On 2/20/25 22:17, jeremy ardley wrote:
On 21/2/25 09:40, Tom Dial wrote:
The TL;DR here is that for maintaining personal workstations and servers it makes more sense to log in as root, do the work as required, then log out. Or there is "sudo -i" to get an interactive root shell and avoid prepending every command with "sudo."
Logging in as root on a server is highly dangerous, especially if it has an
internet facing ssh port. The big cloud providers like AWS provision images
where there is no root login, and any access requires a client certificate for
a non root user.
I do not see how login as the root user is meaningfully more dangerous in the case of
personal workstations and servers than having a sudoers file that includes "%sudo
ALL=(ALL:ALL) ALL."
The logged in user can sudo. However on some systems like Ubuntu derived, root
user doesn't even have a password or a shell.
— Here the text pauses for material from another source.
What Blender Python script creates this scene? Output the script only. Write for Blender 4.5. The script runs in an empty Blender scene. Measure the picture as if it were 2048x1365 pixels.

So the first thing I do is
sudo passwd root
and work from there.
With an enabled root password?
However, certificate based access using e.g. ssh-copy-id is a time-bomb. Best
practice is a separate IAM mechanism with centralised access control. I
personally use LDAP to maintain ssh public keys backed up by an authenticator
on each host. I do not permit root accounts in the IAM.
This seems a bit heavy-duty for personally owned and operated equipment on,
e.g., residential premises.
For whatever it is worth, I use ssh with passworded login prohibited for all
network logins. Root login is restricted to a single account on each system and
one on a server that runs the backups. On some of the systems the root account
does not have a password, on on most it does; this depends on the installer
defaults and my inclination at installation time. It probably is better
practice to not have a root password, but having it makes it marginally easier
to handle a possible failure of the ssh server.